Wednesday, July 25, 2007

Amazon delivers 250% profit surge
http://business.guardian.co.uk

John Sterlicchi in Florida
Wednesday July 25, 2007
Guardian Unlimited


Forecast-busting results from Amazon, the world's largest online retailer, saw its shares surge 21% in after-hours trading on Tuesday, as analysts applauded the figures.

The giant e-tailer reported 35% sales growth to $2.89bn (£1.4bn), beating estimates by $90m. Net profit was up 257% to $78m, or 19 cents a share, three cents better than expected. Comparable sales in the second quarter of 2006 were $2.14bn and comparable net profit was $22m.
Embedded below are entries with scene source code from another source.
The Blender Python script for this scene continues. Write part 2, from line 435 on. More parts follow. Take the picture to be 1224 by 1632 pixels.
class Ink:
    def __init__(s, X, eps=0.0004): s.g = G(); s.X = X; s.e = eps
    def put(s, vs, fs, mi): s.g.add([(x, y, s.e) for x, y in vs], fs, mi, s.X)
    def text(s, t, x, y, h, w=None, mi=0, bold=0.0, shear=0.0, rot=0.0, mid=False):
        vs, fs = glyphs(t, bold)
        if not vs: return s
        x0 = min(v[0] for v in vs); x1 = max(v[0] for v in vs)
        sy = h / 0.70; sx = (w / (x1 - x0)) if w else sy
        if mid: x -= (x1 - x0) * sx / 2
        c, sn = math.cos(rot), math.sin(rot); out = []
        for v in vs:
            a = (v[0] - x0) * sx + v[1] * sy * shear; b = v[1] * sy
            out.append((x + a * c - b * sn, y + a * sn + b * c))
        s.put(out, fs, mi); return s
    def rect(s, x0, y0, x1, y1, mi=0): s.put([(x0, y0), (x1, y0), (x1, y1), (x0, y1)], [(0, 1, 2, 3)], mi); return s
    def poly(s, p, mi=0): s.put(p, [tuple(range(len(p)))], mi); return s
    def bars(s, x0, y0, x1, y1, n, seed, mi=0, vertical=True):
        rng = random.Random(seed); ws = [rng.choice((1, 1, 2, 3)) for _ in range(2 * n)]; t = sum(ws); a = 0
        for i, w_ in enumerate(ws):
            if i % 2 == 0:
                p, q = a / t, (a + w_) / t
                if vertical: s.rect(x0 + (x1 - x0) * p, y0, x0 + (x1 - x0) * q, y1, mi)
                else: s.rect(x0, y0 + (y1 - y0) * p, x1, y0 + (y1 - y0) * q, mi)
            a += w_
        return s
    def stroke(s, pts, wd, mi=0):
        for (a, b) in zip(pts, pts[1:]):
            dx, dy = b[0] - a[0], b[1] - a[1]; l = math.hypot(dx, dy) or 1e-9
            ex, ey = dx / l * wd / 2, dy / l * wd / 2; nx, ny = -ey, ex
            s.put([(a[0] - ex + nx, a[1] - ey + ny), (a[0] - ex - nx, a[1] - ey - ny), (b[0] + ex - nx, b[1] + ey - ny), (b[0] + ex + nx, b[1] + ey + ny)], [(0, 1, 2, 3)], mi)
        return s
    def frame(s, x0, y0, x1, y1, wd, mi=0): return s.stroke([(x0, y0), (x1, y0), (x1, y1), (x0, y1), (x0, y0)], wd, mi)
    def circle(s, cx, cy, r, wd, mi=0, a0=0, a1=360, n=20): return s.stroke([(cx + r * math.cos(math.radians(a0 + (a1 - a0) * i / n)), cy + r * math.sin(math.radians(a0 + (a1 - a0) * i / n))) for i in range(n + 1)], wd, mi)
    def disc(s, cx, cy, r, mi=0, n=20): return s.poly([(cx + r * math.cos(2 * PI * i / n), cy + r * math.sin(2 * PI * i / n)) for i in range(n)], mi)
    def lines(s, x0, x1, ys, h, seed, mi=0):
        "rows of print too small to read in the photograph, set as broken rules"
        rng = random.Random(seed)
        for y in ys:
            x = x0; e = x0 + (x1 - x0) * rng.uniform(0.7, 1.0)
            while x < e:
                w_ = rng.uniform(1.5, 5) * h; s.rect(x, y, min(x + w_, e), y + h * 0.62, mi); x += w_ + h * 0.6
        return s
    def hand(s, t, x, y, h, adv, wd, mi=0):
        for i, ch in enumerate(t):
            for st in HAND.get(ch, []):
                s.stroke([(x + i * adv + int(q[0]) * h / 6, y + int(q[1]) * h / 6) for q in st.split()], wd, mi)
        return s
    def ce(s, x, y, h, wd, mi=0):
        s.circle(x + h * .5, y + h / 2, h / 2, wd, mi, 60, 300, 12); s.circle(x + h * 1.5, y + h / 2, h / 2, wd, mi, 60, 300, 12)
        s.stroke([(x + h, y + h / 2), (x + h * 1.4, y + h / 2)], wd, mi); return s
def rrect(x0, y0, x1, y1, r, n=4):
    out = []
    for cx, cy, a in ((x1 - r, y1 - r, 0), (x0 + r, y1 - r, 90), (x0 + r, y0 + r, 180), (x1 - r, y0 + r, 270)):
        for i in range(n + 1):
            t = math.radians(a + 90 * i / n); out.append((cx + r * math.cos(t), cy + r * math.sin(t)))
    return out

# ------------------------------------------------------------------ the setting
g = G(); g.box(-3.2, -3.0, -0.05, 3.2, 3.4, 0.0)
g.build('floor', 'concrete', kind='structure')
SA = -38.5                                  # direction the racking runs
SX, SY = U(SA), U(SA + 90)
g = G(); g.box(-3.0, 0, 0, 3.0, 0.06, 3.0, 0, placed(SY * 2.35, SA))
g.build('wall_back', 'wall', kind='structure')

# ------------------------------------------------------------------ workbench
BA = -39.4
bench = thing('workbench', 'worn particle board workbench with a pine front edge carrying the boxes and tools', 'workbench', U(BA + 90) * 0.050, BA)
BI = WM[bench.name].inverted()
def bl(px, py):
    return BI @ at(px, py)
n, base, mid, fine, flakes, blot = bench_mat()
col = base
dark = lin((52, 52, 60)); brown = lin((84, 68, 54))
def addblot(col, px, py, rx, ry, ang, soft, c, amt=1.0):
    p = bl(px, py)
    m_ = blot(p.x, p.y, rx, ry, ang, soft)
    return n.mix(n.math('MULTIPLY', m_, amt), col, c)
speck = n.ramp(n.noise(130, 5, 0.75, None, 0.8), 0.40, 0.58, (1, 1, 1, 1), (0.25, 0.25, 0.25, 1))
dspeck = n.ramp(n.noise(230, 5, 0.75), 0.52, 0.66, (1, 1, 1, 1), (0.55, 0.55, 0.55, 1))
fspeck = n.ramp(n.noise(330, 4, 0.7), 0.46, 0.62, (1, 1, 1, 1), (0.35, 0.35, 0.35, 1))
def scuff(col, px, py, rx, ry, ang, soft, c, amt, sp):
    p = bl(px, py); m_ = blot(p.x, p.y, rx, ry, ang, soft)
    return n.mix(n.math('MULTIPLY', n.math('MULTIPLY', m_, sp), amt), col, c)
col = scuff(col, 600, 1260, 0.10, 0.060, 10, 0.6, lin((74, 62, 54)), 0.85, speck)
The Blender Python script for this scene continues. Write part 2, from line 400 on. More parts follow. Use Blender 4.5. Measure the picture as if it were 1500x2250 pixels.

Yesterday's near-$15 jump in the shares, to $84.09, builds on the 55% surge in the price seen since the group delivered strong first quarter earnings in April.

The group has now raised its full-year sales forecast to a range of $13.8bn to $14.3bn. Previously, it was forecasting a range of $13.4bn to $14.0bn. Wall Street, on average, was expecting revenue of $13.86bn, according to Reuters Estimates.


Second-quarter sales on Amazon's US and Canadian sites were $1.6bn, up 38% over 2006, while revenues from its UK, German, Japanese, French, and Chinese operations were up 31% to $1.28bn.


Analysts estimate that more than half those north American sales were contributed by third party vendors, who sell their wares through its sites, and of which Amazon says there are now 1.1 million worldwide. However, third-party sales figures in the UK and elsewhere internationally could be as low as 5%, according to Jeetil Patel, an analyst with Deutsche Bank Securities.


On a conference call to explain the results, Amazon CEO Jeff Bezos would not be drawn on how the company intended to drive up those international third party sales, other than to say it would improve product selection to attract new visitors, which in turn would attract more sellers.


Mr Bezos credited Amazon's US revenue growth to low prices and to the success of its Prime shipping service, where shoppers pay an annual membership fee to receive a year's worth of free shipping.


CFO Tom Szkutak added that the company had begun rolling out internationally, with Japan the first country to get Prime outside north America.


Operating profit margins, traditionally worrisome at Amazon, came in at 4% of revenue in the quarter, well above the 2.2% seen a year earlier, when spending on technology and content was significantly higher.


Mr Szkutak said on the conference call that the company's 2007 spending on technology and content would be "significantly less than it was in 2006".


Even before last night's spike in share price Amazon carried a lofty price to earnings ratio compared to its peers. As of Monday's close of $71.74, its shares were priced at 52 times 2008's estimated earnings, while eBay was at 21 times and Wal-Mart 14 times.


Wall Street has begun to reclassify Amazon as a technology company, like eBay, instead of a comparatively low-margin retail company like Wal-Mart, said industry analyst Scott Devitt.


"Amazon was viewed as this low margin retail business, but it's actually a company that will invest in its business and look out to the very long term at the expense of the short term," he told the New York Times. "Right now the company is reaping the reward of its investments over the last 12 or 18 months."